A blast of frigid wintertime chill descending over the eastern half of the nation will help serve up the season’s first Northeast snowstorm, giving parts of interior New England potentially plowable snow to start the season. In its wake, the departing system will facilitate the arrival of a more significant — and widespread — plunge of cold air across the Lower 48. Temperatures 15 degrees or more below average could reach all the way to the Gulf of Mexico.

Round 1 of cold

The first batch of cold is already consolidating over Saskatchewan and Manitoba. It has nudged a pocket of gentle cooling over Upstate New York and northern New England. But the real cold shot begins tracking southeast Wednesday into Thursday, heralded by a strong cold front that will march through the Tennessee and Lower Mississippi valleys Thursday evening.

Along the front, heavy rains are possible over eastern Oklahoma, Arkansas and the Ozark Plateau. Lighter showers may accompany the front from the Appalachians to the gulf.

Kansas City will enjoy a Wednesday near 60 degrees. On Wednesday night, a touch of snow is possible. Thursday’s high temperature may not escape the 30s. Atlanta could go from a high of 70 Wednesday to a Saturday morning low of 35.

That cold will spill to the gulf by Saturday, bringing below-average temperatures everywhere but the Florida Peninsula. In Biloxi, Miss., Saturday morning could start in the lower 40s. “Sea smoke” is possible where the chilled breeze passes over the much warmer ocean waters. It could be just as cold in Mobile, Ala., while New Orleans could bottom out in the “balmy” mid-40s.

The storm

Guiding the cold front will be a developing low in the Northeast — one that could bring a dash of decorative snow to central and western New England.

It’s by no means a blockbuster, and it could be a welcome atmospheric offering for ski resorts looking to jump-start their season. It’s also right in line with when the first flakes usually fly for northern New England.

A strip of low pressure will begin form just east of the Interstate 95 corridor overnight Thursday, developing as it heads northeast into the Gulf of Maine. It’s winding up too late to give most spots anything more than a few inches, with warm mid-level air encroaching near the coast keeping most spots in the lower elevations wet, rather than white. Moreover, a westward shift in the storm’s forecast track further enhances coastal warmth, dwindling the odds of snow there.

Precipitation amounts will be light, with a quarter of an inch, give or take, of rain south of the Massachusetts Turnpike. North of there, it will still be all rain for southern New Hampshire, Vermont and Maine. In the higher elevations, however, cold air banked up behind the stalled front will foster all snow, with three to five inches possible in the mountains. A few spots could get half a foot.

Less snow is in the cards for northern Maine, which will be further removed from the best moisture and dynamics.

Overall, this system is not overly powerful, and wind/coastal issues are of no concern.

The cold: Round 2

In the wake of the departing low, a wedge of exceptionally frigid air will scream south, enveloping areas from the Plains eastward in its icy throes.

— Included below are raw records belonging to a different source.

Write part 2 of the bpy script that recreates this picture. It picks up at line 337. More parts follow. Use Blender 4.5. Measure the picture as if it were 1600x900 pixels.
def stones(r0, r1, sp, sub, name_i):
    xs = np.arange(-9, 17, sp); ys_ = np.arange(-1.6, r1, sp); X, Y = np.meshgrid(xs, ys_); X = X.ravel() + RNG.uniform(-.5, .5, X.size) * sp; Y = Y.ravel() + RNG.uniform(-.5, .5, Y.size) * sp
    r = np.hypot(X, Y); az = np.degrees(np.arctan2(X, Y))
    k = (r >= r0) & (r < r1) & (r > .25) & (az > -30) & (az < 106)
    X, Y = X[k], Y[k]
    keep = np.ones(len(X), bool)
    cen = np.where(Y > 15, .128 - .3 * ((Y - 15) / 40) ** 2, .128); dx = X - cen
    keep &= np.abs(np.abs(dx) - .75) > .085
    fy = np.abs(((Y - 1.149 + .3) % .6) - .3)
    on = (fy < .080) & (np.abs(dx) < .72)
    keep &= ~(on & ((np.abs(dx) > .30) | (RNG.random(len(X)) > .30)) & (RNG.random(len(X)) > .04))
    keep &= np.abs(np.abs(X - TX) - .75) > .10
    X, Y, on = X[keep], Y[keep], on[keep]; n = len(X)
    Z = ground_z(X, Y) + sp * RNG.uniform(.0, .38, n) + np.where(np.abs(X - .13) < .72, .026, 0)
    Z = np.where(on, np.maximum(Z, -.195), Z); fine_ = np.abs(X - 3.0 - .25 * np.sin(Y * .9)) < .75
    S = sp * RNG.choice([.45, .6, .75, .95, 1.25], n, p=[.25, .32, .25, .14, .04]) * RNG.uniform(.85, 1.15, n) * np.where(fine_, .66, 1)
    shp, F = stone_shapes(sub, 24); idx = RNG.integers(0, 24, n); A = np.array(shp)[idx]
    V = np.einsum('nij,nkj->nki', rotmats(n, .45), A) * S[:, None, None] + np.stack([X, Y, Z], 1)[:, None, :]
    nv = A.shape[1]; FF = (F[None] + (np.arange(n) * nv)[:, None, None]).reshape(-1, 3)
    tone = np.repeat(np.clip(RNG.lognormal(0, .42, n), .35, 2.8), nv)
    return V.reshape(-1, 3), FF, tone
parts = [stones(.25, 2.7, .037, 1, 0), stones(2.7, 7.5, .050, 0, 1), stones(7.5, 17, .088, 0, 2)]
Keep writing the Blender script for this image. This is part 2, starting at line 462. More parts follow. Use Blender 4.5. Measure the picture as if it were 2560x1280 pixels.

Temperatures over the Northern Tier and Upper Midwest could fall to more than 20 degrees below average, the polar deep freeze meandering east thereafter. Veterans Day could feature highs in the teens from the Dakotas to the Twin Cities. Chicago is likely to spend Monday in the 20s.

While the specifics have yet to be ironed out, the stage is set for a long-duration period of chilly weather east of the Mississippi. On the opposite side of the nation, a stagnant ridge of high pressure will bake the West. Highs there could range 10 or 15 degrees above average.